Bruxelles congela la terza rata per obiettivi non raggiunti. L’Italia cerca trattativa con l’UE per dilatare la spesa dei fondi fino al 2029
C’era una volta il Pnrr, ovvero il Piano Nazionale di Ripresa e Resilienza che riguarda un pacchetto di investimenti e riforme che interessano in particolare i settori della pubblica amministrazione, giustizia, semplificazione e competitività.
Il Pnrr rientra perfettamente nei sei pilastri del Next Generation EU riguardo alle quote d’investimento previste per i progetti green e digitali. Così l’Italia, in base agli accordi, doveva ricevere un sostegno di ben 209 miliardi di euro, perché la Penisola “può essere motore di crescita in Europa”, come ha affermato la presidente della Commissione europea, Ursula Von Der Leyen, quando ha consegnato al premier italiano Mario Draghi il “supporto totale” della Commissione europea.
Avviato durante il governo Conte, definito e portato a casa con Draghi, adesso il Pnrr rischia di essere perso durante il governo Meloni, affermandosi in questo modo come una grande occasione perduta per l’Italia.
È infatti ufficiale che i fondi del Pnrr non sono stati investiti del tutto e nei tempi richiesti, così gli accordi presi non sono stati rispettati e di conseguenza il rischio è che gran parte dei fondi possa andare perduto. In termini di percentuali, tra sistema industriale datato e burocrazia inestricabile, siamo riusciti a spendere solo il 40% dei fondi europei.
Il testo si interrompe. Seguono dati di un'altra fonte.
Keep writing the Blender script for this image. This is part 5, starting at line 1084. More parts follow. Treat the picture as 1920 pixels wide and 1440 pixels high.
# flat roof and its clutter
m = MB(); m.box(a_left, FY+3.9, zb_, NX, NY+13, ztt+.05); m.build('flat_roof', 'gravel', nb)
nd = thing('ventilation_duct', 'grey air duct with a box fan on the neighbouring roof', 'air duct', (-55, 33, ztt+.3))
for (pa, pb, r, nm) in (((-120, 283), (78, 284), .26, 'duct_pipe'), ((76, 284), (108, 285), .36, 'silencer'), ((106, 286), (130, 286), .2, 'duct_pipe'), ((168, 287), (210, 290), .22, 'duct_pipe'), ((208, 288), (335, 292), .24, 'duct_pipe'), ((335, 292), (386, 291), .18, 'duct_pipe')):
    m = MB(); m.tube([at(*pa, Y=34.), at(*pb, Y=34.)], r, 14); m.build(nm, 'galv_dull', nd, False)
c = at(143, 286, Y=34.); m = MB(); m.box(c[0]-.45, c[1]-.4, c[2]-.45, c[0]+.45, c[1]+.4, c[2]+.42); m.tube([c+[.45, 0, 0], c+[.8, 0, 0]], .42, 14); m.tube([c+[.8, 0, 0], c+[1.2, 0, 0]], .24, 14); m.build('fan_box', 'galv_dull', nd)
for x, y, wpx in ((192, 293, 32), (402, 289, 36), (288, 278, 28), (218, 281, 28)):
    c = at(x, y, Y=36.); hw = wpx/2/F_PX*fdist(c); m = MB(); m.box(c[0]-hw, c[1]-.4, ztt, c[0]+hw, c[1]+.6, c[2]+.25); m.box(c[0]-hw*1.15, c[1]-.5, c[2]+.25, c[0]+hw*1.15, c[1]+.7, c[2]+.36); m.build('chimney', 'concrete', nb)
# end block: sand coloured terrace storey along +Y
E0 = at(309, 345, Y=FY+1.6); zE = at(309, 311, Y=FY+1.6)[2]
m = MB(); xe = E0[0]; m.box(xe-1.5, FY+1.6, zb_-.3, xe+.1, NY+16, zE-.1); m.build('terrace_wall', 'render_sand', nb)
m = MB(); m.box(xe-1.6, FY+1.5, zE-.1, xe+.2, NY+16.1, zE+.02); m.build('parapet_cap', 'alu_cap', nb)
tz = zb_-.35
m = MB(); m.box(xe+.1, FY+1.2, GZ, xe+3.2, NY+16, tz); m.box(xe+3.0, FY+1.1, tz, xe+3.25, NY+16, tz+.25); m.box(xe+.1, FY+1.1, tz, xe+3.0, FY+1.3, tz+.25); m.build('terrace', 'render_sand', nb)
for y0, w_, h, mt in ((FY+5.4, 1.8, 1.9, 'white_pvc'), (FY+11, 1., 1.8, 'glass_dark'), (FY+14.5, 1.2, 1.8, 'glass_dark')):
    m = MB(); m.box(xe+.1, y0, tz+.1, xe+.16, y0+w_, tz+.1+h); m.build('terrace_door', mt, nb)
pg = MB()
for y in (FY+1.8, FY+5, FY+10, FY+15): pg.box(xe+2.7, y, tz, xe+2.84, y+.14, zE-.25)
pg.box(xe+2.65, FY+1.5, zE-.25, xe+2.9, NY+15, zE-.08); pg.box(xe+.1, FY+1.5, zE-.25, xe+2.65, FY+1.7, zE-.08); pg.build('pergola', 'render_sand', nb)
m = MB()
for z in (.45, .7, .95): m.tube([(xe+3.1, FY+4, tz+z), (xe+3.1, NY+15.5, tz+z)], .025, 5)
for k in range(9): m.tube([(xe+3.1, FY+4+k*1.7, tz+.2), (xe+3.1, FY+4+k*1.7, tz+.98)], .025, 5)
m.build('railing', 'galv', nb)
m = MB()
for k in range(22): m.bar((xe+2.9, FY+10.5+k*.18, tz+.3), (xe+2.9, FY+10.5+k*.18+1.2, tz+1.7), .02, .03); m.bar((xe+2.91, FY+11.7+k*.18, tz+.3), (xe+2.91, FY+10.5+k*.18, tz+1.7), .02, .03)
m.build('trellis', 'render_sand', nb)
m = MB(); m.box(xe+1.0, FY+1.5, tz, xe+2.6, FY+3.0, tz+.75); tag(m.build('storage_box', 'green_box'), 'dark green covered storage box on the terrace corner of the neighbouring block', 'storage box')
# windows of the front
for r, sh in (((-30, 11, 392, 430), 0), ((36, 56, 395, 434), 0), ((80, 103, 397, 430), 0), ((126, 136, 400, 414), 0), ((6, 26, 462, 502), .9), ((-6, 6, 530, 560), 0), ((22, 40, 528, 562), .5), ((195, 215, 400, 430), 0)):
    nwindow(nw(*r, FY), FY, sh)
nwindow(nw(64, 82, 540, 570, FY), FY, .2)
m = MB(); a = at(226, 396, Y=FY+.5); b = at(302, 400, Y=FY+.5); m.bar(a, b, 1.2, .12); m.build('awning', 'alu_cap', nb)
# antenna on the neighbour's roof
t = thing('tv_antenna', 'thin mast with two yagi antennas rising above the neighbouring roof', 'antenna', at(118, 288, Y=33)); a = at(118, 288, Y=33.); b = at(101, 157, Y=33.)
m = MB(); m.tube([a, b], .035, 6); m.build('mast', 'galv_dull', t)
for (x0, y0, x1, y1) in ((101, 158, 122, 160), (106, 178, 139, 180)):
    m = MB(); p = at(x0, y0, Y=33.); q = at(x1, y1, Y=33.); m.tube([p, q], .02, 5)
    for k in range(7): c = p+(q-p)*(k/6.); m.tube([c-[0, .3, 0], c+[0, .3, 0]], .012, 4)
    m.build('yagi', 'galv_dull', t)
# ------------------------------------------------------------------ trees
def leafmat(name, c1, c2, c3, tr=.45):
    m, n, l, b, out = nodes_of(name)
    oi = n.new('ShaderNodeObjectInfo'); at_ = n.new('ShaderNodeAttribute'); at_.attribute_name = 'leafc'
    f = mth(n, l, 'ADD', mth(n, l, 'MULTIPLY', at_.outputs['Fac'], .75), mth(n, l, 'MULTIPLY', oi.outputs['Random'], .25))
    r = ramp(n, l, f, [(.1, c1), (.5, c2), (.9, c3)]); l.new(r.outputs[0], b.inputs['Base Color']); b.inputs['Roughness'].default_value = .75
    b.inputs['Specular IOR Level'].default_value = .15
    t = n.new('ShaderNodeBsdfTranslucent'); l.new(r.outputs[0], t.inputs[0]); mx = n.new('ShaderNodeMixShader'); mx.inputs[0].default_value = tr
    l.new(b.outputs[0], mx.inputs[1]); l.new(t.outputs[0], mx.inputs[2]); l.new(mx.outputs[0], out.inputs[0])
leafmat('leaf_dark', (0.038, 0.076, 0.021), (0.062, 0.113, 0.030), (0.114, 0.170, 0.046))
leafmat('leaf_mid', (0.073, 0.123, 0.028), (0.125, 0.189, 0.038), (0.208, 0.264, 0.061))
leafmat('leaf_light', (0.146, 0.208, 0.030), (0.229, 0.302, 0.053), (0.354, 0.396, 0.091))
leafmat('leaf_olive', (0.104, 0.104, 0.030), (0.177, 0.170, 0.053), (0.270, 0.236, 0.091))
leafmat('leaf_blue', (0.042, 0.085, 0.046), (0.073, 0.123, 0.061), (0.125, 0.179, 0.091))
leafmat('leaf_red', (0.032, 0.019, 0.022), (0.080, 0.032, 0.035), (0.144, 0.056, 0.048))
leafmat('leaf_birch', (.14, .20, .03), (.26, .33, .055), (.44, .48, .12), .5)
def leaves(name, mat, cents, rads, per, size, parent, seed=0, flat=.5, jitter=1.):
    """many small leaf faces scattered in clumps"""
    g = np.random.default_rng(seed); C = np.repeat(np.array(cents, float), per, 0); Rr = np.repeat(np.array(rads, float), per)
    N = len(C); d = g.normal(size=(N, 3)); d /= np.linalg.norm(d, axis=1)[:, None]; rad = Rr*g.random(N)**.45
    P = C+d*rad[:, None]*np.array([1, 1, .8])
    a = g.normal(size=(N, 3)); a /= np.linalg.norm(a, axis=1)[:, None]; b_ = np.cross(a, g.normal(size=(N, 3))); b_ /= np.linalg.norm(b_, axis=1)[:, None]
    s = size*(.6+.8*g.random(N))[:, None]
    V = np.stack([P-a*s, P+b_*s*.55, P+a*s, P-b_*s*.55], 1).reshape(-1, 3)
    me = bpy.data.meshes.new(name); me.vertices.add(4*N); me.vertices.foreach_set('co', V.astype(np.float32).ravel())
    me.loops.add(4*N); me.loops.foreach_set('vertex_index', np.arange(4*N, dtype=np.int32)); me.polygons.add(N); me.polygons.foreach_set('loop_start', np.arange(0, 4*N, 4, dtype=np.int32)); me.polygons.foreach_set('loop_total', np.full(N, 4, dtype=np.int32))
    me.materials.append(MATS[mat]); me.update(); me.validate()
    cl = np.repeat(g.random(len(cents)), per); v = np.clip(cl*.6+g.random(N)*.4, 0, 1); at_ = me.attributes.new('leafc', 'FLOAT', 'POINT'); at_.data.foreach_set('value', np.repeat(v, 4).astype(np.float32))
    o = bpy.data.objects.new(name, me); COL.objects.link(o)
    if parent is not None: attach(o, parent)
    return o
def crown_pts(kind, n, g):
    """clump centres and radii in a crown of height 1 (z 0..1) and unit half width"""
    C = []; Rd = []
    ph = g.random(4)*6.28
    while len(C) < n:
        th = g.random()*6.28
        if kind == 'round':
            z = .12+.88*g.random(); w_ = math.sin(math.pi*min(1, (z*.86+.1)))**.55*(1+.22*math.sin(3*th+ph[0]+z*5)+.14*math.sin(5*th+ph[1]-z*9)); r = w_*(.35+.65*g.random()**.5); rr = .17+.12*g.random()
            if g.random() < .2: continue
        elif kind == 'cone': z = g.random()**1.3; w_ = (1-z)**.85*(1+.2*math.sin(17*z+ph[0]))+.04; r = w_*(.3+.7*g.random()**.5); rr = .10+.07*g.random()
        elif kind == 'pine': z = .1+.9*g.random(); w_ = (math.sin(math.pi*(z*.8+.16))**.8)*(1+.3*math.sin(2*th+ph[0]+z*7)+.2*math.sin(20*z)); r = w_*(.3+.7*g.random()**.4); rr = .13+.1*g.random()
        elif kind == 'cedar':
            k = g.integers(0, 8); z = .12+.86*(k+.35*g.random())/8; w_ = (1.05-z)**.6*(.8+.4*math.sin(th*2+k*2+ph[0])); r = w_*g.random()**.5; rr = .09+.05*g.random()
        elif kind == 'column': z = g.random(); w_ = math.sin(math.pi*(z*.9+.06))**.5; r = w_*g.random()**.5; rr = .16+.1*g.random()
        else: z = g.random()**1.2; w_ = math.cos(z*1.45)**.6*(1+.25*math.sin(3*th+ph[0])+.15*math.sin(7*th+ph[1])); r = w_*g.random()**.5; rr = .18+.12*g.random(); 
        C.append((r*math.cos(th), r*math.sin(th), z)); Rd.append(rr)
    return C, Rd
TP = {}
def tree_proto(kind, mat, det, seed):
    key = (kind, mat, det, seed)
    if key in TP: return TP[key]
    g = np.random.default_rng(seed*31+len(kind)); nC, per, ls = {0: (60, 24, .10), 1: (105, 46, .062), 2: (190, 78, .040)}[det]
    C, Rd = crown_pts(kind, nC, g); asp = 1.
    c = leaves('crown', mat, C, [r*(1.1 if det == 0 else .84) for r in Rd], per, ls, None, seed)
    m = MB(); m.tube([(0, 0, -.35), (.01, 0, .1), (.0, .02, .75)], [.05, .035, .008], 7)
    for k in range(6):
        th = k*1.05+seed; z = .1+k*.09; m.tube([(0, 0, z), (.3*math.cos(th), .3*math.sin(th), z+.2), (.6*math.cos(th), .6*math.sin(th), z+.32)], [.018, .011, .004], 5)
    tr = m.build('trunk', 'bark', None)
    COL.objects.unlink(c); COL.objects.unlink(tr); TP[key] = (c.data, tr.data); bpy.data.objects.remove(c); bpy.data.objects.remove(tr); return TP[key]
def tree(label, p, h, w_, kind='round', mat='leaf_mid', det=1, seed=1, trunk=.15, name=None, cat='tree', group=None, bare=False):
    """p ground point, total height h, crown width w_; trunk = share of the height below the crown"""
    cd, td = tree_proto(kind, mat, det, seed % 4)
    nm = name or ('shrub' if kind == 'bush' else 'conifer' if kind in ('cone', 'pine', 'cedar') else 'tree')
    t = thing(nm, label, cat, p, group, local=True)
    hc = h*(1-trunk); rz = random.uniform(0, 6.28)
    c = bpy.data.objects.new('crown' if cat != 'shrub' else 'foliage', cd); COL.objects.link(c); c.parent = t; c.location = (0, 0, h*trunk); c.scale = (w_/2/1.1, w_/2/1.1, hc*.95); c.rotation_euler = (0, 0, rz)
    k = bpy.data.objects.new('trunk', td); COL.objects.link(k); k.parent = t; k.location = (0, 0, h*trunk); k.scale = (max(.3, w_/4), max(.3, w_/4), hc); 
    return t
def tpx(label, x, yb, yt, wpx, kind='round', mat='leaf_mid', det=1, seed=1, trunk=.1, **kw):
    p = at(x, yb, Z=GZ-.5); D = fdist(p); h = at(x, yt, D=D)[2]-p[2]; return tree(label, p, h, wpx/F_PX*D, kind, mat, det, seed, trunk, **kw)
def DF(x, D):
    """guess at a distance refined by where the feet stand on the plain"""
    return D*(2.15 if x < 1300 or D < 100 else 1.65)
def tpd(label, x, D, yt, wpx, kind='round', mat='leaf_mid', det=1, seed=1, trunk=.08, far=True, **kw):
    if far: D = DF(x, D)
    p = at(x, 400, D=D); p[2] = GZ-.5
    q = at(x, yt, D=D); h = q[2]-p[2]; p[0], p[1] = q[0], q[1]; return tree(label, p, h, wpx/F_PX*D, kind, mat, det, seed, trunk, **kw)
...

La conferma arriva proprio dal Ministro per gli Affari Europei Raffaele Fitto che ha ammesso che diversi progetti previsti per il 2026 sono di fatto irrealizzabili. “Se noi oggi capiamo che alcuni interventi da qui al 30 giugno 2026 non possono essere realizzati, ed è matematico, è scientifico che sia così, dobbiamo dirlo con chiarezza e non aspettare il 2025 per aprire il dibattito su di chi sia la colpa” ha detto Fitto intervenendo alla presentazione della relazione della Corte dei Conti sul Pnrr alla Camera.
La Corte dei Conti, nello specifico, calcola ad oggi che la maggior parte dei fondi del Piano sono stati spesi per raggiungere gli obiettivi di digitalizzazione e innovazione, per il 18,8% del totale, il 16,7% sono stati indirizzati a quelli della transizione ecologica, e il 16,4% delle infrastrutture, spinte dagli appalti delle Ferrovie. Le percentuali che però frenano l’attuazione del Piano sono quelle che riguardano gli ambiti di inclusione e coesione e di salute, rispettivamente all’1,2% e 0,5%. Altro ambito fortemente penalizzante è quello che riguarda il ministero delle Infrastrutture e dei trasporti guidati da Matteo Salvini con 40 traguardi ancora non raggiunti, ai quali si aggiungono altri 37 incompiuti nei primi sei mesi del 2023.
In modo particolare Bruxelles recrimina ritardi sulle norme che riguardano concessioni aeroportuali, le reti di teleriscaldamento e due progetti all’interno dei Piani Urbani Integrati. Per questo motivo è stata bloccata dagli euroburocrati la terza rata di 19 miliardi che doveva arrivare in Italia, e che, in attesa di chiarimenti da Roma, si spera di riuscire a sbloccare entro un mese.
La situazione non è semplice e, di fronte l’eventualità di perdere gran parte dei fondi, il Governo Meloni sta negoziando con Bruxelles la possibilità di spostare alcune spese dal 2026 al 2029. “D’intesa con i sindaci e con i ministeri dell’Interno e dell’Economia il governo predisporrà delle risposte di chiarimento all’Ue sui progetti sotto esame, auspicando che si trovi una soluzione”, ha spiegato Fitto.